De a poco fueron sumando variedades. Apareció el Súper Carlitos para lo que traían el pan de miga de Buenos Aires. Después incorporaron el Súper Popeye y el Súper Carlitos, que eran un poco más grandes. Más adelante el Carloncho, el Llorón, con cebolla rehogada, y el Concorde, cuyo nombre surgió cuando le dijeron que tenía forma de avión.
“También teníamos la Riojana, que era una hamburguesa con morrón, cebolla y demás. Y en la época de las elecciones de 1989, como estaba Carlos Menem que competía con Eduardo Angeloz, alguien nos dijo ‘¿cómo, hay riojana y no hay cordobesa?’, y le pusimos ese nombre a una que hacíamos con queso, panceta y cebolla”, evoca Chito.
Más opciones
A partir de los cambios en los gustos gastronómicos comenzaron a ofrecer otras alternativas. Así fue cómo surgieron las ensaladas, luego los platos del día, y también los ya típicos chopps.
Coca destaca los panquecones que prepara Chito los sábados, que puede incluir jamón crudo y cocido, tomate, lechuga, morrones, palmitos. “Es una bomba, pero algunos se los comen enteros”, comenta sonriente.
Según dicen, fue “el gusto y los pedidos de la gente” lo que los llevó a tener más variedad.
Un capítulo aparte merecen los clásicos postres que prepara Coca. La mousse de chocolate suele ser lo más pedido, aunque también tiene mucha aceptación el postre Tía Chola, cuya denominación hace referencia a una tía de Chito, de Baigorrita, que los invitaba a comer cuando eran novios y siempre les daba ese postre.
Balance
En casi cinco décadas, el comercio pasó por diferentes etapas. Llegaron a tener catorce empleados pero también hubo momentos difíciles, como el Rodrigazo y el 2001.
Con todo, es indudable que en todo este tiempo han podido imponer su sello. “Hay gente que pasa y se acuerda que venía de chico, que traían a los nenes. Recuerdan los decorados, los bancos altos, los boxes. Ya pasaron cuatro generaciones por acá”, explica Coca.
Chito ya se jubiló y no atiende el negocio.
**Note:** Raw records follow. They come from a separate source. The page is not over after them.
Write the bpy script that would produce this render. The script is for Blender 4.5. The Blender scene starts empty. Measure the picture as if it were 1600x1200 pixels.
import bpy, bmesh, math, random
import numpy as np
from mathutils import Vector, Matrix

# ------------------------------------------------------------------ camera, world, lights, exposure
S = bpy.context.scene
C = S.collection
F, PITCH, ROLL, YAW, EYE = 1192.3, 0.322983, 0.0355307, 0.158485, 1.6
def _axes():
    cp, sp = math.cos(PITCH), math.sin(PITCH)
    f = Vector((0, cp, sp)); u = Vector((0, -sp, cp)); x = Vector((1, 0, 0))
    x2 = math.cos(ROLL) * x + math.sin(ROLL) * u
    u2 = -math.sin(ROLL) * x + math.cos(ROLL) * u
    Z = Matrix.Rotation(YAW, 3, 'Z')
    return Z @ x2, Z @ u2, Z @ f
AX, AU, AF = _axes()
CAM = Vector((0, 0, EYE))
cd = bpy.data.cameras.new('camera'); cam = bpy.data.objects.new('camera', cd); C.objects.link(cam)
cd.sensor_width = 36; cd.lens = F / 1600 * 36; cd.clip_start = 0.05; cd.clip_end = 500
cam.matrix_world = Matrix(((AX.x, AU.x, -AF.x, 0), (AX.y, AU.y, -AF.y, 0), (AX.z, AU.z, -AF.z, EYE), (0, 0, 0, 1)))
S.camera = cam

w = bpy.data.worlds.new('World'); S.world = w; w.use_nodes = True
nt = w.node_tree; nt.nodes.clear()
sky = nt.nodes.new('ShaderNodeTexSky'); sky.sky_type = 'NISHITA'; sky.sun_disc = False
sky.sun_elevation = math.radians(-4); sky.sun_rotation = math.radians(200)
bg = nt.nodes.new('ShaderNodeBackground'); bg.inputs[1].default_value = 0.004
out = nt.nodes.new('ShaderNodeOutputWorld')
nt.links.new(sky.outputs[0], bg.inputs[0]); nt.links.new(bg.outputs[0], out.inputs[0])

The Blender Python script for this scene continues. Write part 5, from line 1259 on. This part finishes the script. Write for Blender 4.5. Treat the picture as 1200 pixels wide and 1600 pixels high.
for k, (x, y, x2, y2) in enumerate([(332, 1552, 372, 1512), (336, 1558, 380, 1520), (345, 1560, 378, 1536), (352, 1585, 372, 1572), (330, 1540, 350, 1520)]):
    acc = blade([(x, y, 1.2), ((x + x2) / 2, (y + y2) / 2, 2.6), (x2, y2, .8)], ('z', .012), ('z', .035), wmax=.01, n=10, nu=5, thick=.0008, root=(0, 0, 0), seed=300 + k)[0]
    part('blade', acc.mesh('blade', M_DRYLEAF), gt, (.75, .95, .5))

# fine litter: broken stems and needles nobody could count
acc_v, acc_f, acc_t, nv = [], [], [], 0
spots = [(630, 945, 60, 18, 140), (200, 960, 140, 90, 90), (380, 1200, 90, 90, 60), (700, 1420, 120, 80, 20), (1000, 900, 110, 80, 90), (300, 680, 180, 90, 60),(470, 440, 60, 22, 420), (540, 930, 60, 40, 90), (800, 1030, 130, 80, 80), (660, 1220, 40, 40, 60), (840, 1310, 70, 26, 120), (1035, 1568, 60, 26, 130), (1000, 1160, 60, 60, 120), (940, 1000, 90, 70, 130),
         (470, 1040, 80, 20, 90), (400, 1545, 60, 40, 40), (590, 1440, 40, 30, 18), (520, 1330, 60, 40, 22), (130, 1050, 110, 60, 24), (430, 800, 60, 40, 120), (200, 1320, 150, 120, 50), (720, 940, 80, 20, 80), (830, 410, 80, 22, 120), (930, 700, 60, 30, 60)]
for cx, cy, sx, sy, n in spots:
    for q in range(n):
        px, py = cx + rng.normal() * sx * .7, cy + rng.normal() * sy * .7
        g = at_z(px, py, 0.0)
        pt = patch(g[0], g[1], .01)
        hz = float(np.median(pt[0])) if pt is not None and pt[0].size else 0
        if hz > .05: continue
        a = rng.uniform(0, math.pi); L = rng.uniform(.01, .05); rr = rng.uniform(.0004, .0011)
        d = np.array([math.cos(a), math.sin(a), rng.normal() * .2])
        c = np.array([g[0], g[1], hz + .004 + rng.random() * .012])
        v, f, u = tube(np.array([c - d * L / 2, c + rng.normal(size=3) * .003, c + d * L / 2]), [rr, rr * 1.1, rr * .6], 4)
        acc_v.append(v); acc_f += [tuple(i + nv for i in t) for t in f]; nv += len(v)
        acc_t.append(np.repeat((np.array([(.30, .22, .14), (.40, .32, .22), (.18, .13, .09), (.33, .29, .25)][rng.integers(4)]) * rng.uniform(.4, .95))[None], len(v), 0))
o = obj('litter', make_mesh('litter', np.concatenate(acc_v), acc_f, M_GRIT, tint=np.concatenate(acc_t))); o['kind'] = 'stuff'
Ahora se dedica a hacer las compras y al mantenimiento de las máquinas y herramientas. Cuando es necesario, alguno de sus cinco hijos le ayudan porque ésta sigue siendo una empresa familiar.
“Pudimos sostenernos porque estuvimos todo el tiempo, le pusimos muchas horas de trabajo”, asevera Chito.
El más grande de sus hijos, que escucha a su padre, agrega: “Hay que destacar la coherencia comercial. Incluso en momentos como este, se defiende el producto. Cuando ya te conocen por eso, después no podés bajar la calidad”.
“Es difícil. Hay negocios que son como las perdices, de vuelo corto, la clave está en perdurar”, concluye Chito.